Typically, when one thinks of the UAE, it is the association with oil and its vast wealth that dominates the attention. The skyscrapers crowding the small land, the golden gates to lavish palaces, the endless alleys of trees erected in the middle of the desert, and the private helicopters circling the skies, are just some examples of what oil has brought to this relatively young nation.

Increasingly, clean sources of energy have to be added to this picture. The UAE is undertaking huge efforts to switch its own energy supply away from oil and gas and towards a cleaner mix of renewables, nuclear and clean coal. Like everywhere else in the world, this is an expensive undertaking, requiring government support. Oil and gas, on the other hand, are available domestically and are relatively cheap. This poses an interesting dilemma.

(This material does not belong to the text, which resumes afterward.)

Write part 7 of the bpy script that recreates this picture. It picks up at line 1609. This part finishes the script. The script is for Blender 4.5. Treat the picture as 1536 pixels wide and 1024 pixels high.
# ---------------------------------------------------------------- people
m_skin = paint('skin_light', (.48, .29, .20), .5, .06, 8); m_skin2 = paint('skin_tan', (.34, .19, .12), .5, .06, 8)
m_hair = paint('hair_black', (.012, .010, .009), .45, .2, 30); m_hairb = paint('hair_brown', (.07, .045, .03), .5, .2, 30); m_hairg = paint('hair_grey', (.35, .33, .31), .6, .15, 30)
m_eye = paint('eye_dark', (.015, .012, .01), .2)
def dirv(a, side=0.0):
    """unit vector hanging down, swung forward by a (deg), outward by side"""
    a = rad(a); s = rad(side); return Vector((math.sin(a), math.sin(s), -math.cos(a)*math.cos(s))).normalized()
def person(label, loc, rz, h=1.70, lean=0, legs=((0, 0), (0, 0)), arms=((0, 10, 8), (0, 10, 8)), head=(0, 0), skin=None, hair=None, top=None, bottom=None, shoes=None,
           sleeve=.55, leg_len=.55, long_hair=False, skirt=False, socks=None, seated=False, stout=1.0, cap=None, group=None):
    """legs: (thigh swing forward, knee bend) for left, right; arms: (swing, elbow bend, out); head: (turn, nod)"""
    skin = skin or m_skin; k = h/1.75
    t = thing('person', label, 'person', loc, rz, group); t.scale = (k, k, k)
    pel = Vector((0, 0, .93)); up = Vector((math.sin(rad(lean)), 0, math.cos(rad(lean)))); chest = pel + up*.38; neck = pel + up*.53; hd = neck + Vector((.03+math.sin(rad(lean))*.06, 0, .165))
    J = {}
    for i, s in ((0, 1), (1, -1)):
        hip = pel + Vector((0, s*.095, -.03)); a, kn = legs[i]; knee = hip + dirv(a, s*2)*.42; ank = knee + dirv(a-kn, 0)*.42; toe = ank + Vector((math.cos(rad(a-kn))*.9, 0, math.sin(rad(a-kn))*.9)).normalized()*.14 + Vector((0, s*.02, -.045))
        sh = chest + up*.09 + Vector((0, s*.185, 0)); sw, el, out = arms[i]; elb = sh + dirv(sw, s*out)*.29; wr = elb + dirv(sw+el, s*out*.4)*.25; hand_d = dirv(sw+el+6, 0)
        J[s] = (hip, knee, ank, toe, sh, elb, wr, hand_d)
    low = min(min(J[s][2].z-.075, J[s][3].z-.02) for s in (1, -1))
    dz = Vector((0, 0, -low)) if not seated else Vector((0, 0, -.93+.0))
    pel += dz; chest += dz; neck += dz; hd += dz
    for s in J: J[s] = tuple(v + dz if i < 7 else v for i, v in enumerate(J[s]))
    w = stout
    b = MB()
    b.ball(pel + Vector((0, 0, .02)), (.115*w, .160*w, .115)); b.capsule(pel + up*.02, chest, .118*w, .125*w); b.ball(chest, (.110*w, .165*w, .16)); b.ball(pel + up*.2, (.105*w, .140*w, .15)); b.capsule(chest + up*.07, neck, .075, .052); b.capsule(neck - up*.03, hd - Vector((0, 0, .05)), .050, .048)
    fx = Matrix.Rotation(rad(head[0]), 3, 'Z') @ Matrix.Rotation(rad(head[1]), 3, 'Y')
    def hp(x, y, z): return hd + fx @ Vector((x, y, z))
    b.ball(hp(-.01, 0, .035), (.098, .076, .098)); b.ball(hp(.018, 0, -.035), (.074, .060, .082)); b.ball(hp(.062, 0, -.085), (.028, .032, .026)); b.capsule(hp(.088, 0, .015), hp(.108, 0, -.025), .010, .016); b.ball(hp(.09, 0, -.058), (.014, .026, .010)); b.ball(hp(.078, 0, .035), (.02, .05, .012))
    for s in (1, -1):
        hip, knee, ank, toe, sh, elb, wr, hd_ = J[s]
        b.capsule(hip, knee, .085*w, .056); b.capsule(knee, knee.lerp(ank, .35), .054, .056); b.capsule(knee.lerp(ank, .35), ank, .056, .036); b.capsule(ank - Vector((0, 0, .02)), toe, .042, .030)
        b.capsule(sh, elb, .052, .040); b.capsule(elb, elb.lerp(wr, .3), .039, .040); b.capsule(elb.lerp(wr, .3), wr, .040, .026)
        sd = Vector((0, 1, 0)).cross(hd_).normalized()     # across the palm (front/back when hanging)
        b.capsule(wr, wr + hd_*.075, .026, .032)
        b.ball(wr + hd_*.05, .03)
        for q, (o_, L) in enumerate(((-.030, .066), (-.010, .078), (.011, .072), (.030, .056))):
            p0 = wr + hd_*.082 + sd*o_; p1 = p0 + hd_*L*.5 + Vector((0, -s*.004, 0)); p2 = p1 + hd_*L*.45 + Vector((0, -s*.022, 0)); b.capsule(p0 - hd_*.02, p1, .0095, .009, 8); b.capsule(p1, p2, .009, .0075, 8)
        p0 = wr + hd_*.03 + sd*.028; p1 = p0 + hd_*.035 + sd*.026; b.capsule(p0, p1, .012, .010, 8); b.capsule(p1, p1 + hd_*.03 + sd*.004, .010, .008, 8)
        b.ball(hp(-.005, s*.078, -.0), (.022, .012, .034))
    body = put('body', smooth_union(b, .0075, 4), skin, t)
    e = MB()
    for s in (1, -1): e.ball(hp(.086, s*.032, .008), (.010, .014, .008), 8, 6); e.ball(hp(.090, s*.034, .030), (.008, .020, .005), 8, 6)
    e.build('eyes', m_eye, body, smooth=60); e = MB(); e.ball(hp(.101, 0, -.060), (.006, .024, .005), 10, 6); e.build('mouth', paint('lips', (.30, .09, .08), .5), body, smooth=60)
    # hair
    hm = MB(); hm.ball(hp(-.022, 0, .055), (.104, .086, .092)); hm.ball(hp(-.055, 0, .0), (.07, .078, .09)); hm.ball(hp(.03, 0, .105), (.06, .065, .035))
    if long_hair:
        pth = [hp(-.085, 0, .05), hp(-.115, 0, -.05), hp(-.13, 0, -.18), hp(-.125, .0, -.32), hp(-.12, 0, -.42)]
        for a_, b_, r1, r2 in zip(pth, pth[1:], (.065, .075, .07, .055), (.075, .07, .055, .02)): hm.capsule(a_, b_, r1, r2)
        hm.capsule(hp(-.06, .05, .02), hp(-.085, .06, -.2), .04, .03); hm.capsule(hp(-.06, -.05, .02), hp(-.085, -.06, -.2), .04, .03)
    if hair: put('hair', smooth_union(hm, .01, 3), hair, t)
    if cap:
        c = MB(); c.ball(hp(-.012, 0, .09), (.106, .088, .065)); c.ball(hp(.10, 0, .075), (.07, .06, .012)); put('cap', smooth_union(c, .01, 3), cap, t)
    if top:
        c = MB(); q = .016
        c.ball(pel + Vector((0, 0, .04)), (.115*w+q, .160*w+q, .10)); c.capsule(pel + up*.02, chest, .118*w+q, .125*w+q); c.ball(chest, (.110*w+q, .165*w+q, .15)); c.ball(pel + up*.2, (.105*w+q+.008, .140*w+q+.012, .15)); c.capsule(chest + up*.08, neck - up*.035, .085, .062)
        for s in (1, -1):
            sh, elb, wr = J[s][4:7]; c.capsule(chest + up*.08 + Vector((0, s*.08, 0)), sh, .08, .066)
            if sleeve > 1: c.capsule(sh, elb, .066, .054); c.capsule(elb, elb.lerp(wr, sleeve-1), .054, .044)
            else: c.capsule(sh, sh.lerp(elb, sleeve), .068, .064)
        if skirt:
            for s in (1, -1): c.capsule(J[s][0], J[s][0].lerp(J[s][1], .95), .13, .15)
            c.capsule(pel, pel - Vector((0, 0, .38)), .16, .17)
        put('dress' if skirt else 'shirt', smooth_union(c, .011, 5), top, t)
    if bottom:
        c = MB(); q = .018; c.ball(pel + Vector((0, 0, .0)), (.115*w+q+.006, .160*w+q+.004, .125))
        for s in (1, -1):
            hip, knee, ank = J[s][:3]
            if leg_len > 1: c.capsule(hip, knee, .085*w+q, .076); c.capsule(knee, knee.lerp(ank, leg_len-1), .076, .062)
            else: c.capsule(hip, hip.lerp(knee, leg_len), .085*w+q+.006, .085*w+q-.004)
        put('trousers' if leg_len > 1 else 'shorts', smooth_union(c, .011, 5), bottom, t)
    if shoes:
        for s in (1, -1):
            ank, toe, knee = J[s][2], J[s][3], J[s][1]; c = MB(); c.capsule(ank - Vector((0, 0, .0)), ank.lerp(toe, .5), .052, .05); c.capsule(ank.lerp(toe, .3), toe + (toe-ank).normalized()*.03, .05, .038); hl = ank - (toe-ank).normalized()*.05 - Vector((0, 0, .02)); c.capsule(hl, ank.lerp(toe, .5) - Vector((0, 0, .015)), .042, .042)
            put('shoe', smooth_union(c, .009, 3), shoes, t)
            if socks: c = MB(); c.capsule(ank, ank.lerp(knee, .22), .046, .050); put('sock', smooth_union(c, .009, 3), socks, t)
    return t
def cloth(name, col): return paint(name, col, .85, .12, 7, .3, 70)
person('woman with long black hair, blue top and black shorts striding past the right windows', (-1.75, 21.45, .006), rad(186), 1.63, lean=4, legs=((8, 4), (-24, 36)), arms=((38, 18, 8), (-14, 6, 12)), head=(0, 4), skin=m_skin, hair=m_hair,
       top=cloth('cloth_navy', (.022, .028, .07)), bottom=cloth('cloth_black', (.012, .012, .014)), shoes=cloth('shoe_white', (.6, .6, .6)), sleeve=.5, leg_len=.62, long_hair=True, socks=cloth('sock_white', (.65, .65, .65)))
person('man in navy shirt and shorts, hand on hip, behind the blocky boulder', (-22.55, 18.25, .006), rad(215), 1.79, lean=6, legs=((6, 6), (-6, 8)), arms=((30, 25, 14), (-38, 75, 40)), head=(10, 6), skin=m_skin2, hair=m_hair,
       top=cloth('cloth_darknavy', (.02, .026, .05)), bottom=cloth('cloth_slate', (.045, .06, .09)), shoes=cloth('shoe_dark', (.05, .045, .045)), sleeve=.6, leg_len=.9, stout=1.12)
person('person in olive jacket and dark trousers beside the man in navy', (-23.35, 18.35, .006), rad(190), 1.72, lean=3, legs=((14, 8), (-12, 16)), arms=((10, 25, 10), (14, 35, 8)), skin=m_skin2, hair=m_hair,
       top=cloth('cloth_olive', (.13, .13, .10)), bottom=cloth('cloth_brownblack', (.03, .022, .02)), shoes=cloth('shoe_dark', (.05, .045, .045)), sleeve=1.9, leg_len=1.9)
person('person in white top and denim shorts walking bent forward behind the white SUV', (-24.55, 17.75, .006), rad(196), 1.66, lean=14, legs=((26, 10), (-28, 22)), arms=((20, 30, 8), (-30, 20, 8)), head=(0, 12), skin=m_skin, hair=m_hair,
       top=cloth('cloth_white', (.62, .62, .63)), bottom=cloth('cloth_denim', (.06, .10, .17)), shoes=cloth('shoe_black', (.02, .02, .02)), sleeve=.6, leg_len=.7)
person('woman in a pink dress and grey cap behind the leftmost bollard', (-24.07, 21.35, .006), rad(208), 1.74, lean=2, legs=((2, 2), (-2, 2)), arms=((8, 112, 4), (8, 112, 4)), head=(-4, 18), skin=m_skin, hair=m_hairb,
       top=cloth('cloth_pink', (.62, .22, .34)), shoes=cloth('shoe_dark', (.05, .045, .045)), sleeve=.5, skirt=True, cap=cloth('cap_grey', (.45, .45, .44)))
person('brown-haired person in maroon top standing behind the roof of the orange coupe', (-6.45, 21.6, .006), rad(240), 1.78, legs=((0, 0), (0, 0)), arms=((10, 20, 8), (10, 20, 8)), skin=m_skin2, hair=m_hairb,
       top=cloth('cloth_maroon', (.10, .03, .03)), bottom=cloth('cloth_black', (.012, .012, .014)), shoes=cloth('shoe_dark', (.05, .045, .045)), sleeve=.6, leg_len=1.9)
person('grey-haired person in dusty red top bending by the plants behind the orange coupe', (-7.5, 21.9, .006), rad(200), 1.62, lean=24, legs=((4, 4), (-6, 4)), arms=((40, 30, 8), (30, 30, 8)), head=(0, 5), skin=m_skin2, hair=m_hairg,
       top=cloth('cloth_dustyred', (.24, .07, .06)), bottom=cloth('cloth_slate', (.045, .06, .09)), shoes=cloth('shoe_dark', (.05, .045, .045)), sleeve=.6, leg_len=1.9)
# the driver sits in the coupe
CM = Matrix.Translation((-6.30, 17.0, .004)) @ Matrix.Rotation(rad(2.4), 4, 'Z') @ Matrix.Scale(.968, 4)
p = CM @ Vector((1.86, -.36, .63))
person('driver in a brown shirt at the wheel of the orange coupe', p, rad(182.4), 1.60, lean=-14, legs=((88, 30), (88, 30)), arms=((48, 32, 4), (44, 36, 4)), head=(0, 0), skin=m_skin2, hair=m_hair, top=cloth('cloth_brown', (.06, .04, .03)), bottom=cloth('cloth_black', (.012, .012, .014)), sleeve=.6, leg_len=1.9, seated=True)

Today, oil is facing mounting pressure as the world tries hard to move towards a greener, cleaner future and vows to end the age of fossil fuels. At their annual summit in 2015, the G7 leaders agreed to phase out fossil fuel use by the end of the century. This year, countries including France and the UK announced they were banning the sales of petrol and diesel engines as early as 2040, while China, with the fastest growing demand for oil in the world, is racing ahead with the expansion of renewable and nuclear energy. Concerns about peak oil supply only a few years ago have been replaced by talks about peak oil demand – which, as many experts are arguing, is not far away. But if hydrocarbon revenues will really come under threat, how will petrostates, including the UAE, finance their energy transition?